Friday, 5 September 2008

donna g's TIFF 08 Coverage: Day 2 aka The Miscasting of Renée Zellweger

APPALOOSA

Appaloosa wasn't on my "Must See" list of films, simply because my Festival experience is seeing the films without the big stars that may not get distributed. Appaloosa is directed by my love, Ed Harris (who also stars in the film) and has such notable names as Viggo Mortensen and Jeremy Irons. I love Westerns, and an invite to the film had me in line at the elegant Elgin Theatre. While I enjoyed the Marshall (Harris) and his gun-toting, literate sidekick (Mortenssen) battling it out with the bad guy (Irons), I did not enjoy Renée Zellweger in the role of the woman who clings to whatever alpha male is dominating the scene. I kept trying to re-cast her, but it wasn't until I got home that Virginia Madsen's name popped into my head. Virginia would have been perfect and also luminous. Renée may be from Texas, but I wasn't buying her in this one. If you think I'm being harsh everything I've just written was also said by two guys walking behind me who had just come out of the screening. When the guys and I met up at the Tims, we also talked about how it was an odd little movie. We liked it. We weren't bored, but...We couldn't finish off the sentence. Now I think it would have been just plain better without Renée.

IT MIGHT GET LOUD

I also scored another ticket to It Might Get Loud. Jimmy Page, The Edge and Jack White. This is by no means a perfect documentary (it's desperately in need of editing), but how can you pass up a festival experience where all three subjects of this electric guitar film were going to be there. NO WAY! The audience went nuts, and I actually enjoyed the film better the second time around (at a public screening rather than an advance, pre-TIFF early morning screening). There was also a quick Q & A by Thom Powers, where the three guitarists demonstrated their sense of humour and their devotion to getting the right sound to communicate a particular expression to the listener.

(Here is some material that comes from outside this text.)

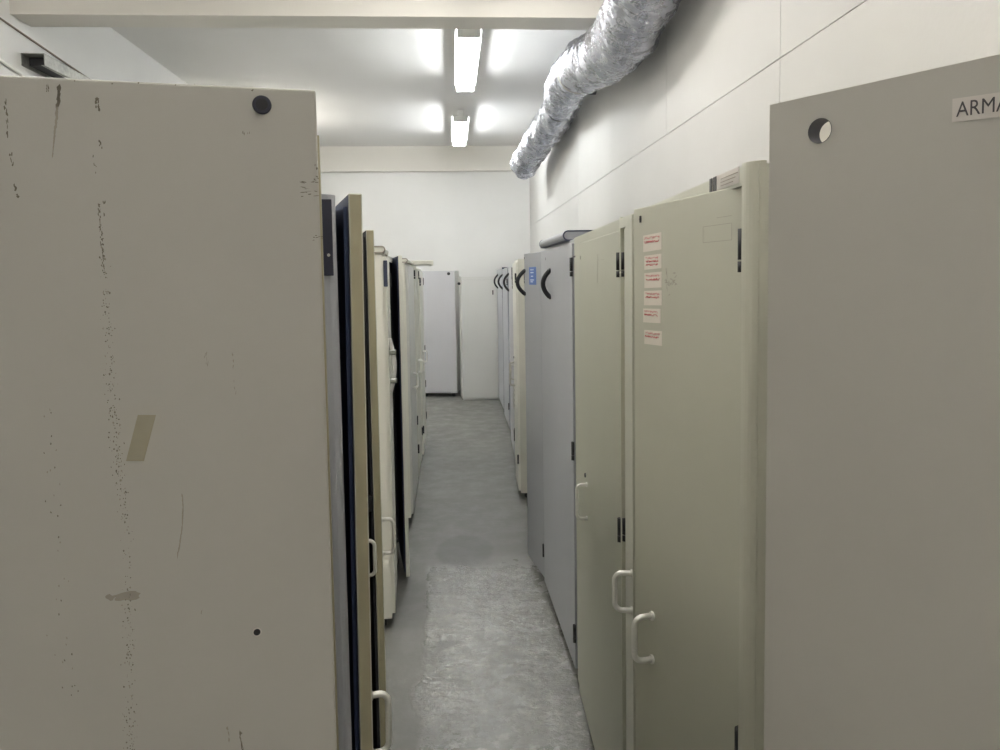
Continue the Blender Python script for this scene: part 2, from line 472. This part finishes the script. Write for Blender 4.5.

ACNE Spanish with English Subtitles
Don't be fooled by this picture. This is a really touching coming of age movie where a young boy discovers that sex and love are two different things.

My morning started with Acné, a small intimate film about Rafe, a 13 year old boy, going through the agony and self-consciousness of dealing with face blemishes, the ritual act of loving himself whenever possible, his frequent trips to the local whore house and his absolute, starry-eyed love for his classmate, Nicole. I love how writer/director, Federico Veiroj, captures the vulnerability of a boy at this age as well as the daily concerns and interactions in the lives of other young 13 and 14 year olds. Despite Rafa's adult ventures into sex, he is still a boy, just past his Bar Mitvah, who wants to know how to kiss.